> **CHALLENGE**: In the material below, please retype the lines from the very first through the one with "bpy.context.scene.camera = camo", exactly and without pictures.

> **STORED DATA**:
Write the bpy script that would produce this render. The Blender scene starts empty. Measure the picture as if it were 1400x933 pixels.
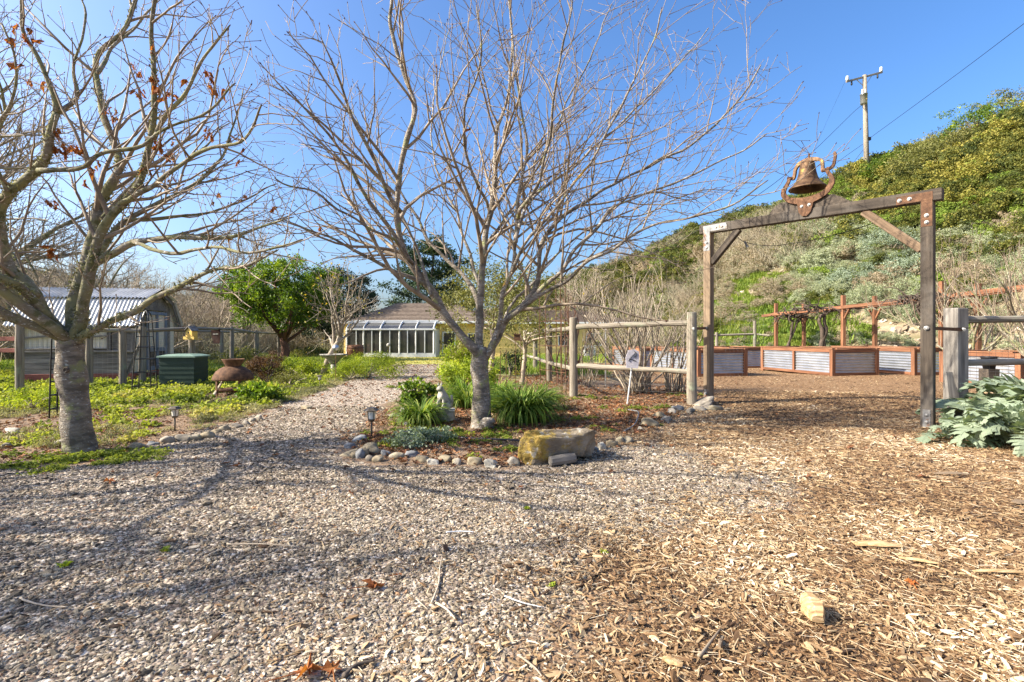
import bpy, math, random
import numpy as np
from mathutils import Vector, Matrix, noise
C = bpy.context.scene.collection
R = random.Random(11)
NR = np.random.RandomState(5)
PI = math.pi
V = Vector

# ---------------------------------------------------------------- camera
F, HZ, CH = 680.6, 459.0, 1.35           # focal length in photo pixels, horizon row, eye height
cam = bpy.data.cameras.new("camera"); camo = bpy.data.objects.new("camera", cam); C.objects.link(camo)
cam.sensor_width = 36.0; cam.lens = 36.0 * F / 1400.0
cam.shift_y = -7.5 / 1400.0
cam.clip_start = 0.05; cam.clip_end = 3000.0
camo.location = (0, 0, CH); camo.rotation_euler = (PI / 2, 0, 0)
bpy.context.scene.camera = camo

# ---------------------------------------------------------------- sky and sun
SUN = V((-0.98, -0.20, 0.0)).normalized() * math.cos(math.radians(35)); SUN.z = math.sin(math.radians(35))
w = bpy.data.worlds.new("World"); bpy.context.scene.world = w; w.use_nodes = True
nt = w.node_tree; bg = nt.nodes['Background']
sky = nt.nodes.new('ShaderNodeTexSky'); sky.sky_type = 'NISHITA'; sky.sun_disc = False
sky.sun_elevation = math.radians(35); sky.sun_rotation = math.atan2(SUN.x, SUN.y)
sky.air_density = 1.0; sky.dust_density = 4.0; sky.ozone_density = 5.0; sky.altitude = 100
hsv = nt.nodes.new('ShaderNodeHueSaturation'); hsv.inputs['Saturation'].default_value = 1.18; hsv.inputs['Hue'].default_value = .503; nt.links.new(sky.outputs[0], hsv.inputs['Color']); nt.links.new(hsv.outputs[0], bg.inputs[0]); bg.inputs[1].default_value = 0.125
sl = bpy.data.lights.new("sun", 'SUN'); sl.energy = 5.0; sl.angle = math.radians(0.55); sl.color = (1.0, 0.92, 0.78)
so = bpy.data.objects.new("sun", sl); C.objects.link(so); so.rotation_euler = (-SUN).to_track_quat('-Z', 'Y').to_euler()
so.location = SUN * 60
vs = bpy.context.scene.view_settings
vs.view_transform = 'Standard'; vs.look = 'None'; vs.gamma = 1.0; vs.exposure = 1.33

# ---------------------------------------------------------------- placing
def P(px, py, Y): return V(((px - 700) * Y / F, Y, CH - (py - HZ) * Y / F))
def sst(a, b, x): t = np.clip((x - a) / (b - a), 0, 1); return t * t * (3 - 2 * t)
def vnoise(x, y, s, seed=0):             # cheap smooth value noise, vectorised
    r = np.random.RandomState(1234 + seed).rand(256, 256)
    x = np.asarray(x, float) / s; y = np.asarray(y, float) / s
    xi = np.floor(x).astype(int); yi = np.floor(y).astype(int); fx = x - xi; fy = y - yi
    fx = fx * fx * (3 - 2 * fx); fy = fy * fy * (3 - 2 * fy)
    a = r[xi % 256, yi % 256]; b = r[(xi + 1) % 256, yi % 256]; c = r[xi % 256, (yi + 1) % 256]; d = r[(xi + 1) % 256, (yi + 1) % 256]
    return (a * (1 - fx) + b * fx) * (1 - fy) + (c * (1 - fx) + d * fx) * fy
def hill_s(x, y): return np.minimum(0.832 * (x - 9) + 0.555 * (y - 34), (x - 11.5) * 1.7 + np.maximum(y - 50, 0) * 1.5)
def hgt(x, y):
    x = np.asarray(x, float); y = np.asarray(y, float)
    z = -0.0175 * np.clip(y - 16, 0, 26) * (1 - sst(8, 14, x))
    s = hill_s(x, y); t = x * 0.555 - y * 0.832
    Rg = np.interp(t, [-260, -130, -89, -55, -32, -11, 40], [7, 7, 8, 12, 16.2, 20.0, 26])
    u = np.clip(s / 33, 0, 1.35)
    h = Rg * (u - 0.22 * np.clip(u - .8, 0, 1) ** 2 * 4) * sst(0, 6, s + 1.0)
    h += sst(3, 12, s) * (vnoise(x, y, 7.0, 1) - .5) * 1.6 + sst(1, 5, s) * (vnoise(x, y, 2.3, 2) - .5) * .5
    z = z + np.where(s > -1, np.maximum(h, 0), 0)
    r = np.hypot(x, y)
    z = z + sst(110, 230, r) * (10 + 10 * vnoise(x, y, 60.0, 3)) * (1 - sst(0, 15, s))
    z = z + (vnoise(x, y, 1.7, 4) - .5) * .03 * sst(2, 5, r) + (vnoise(x, y, .45, 5) - .5) * .012
    return z
def H(x, y): return float(hgt(x, y))
def G(px, py):                            # pixel on the ground -> point
    k = (py - HZ) / F
    Y = CH / k
    if Y > 16: Y = (CH - .28) / max(k - .0175, .018)
    X = (px - 700) * Y / F
    return V((X, Y, H(X, Y)))
def spd(poly, x, y):                      # signed distance (positive inside)
    x = np.asarray(x, float); y = np.asarray(y, float)
    d = np.full(x.shape, 1e9); ins = np.zeros(x.shape, bool); n = len(poly)
    for i in range(n):
        ax, ay = poly[i]; bx, by = poly[(i + 1) % n]
        ex, ey = bx - ax, by - ay; L = ex * ex + ey * ey + 1e-12
        t = np.clip(((x - ax) * ex + (y - ay) * ey) / L, 0, 1)
        d = np.minimum(d, np.hypot(x - ax - t * ex, y - ay - t * ey))
        c = ((ay > y) != (by > y)); ins ^= c & (x < (bx - ax) * (y - ay) / ((by - ay) if by != ay else 1e-9) + ax)
    return np.where(ins, d, -d)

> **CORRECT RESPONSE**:
Write the bpy script that would produce this render. The Blender scene starts empty. Measure the picture as if it were 1400x933 pixels.
import bpy, math, random
import numpy as np
from mathutils import Vector, Matrix, noise
C = bpy.context.scene.collection
R = random.Random(11)
NR = np.random.RandomState(5)
PI = math.pi
V = Vector

# ---------------------------------------------------------------- camera
F, HZ, CH = 680.6, 459.0, 1.35           # focal length in photo pixels, horizon row, eye height
cam = bpy.data.cameras.new("camera"); camo = bpy.data.objects.new("camera", cam); C.objects.link(camo)
cam.sensor_width = 36.0; cam.lens = 36.0 * F / 1400.0
cam.shift_y = -7.5 / 1400.0
cam.clip_start = 0.05; cam.clip_end = 3000.0
camo.location = (0, 0, CH); camo.rotation_euler = (PI / 2, 0, 0)
bpy.context.scene.camera = camo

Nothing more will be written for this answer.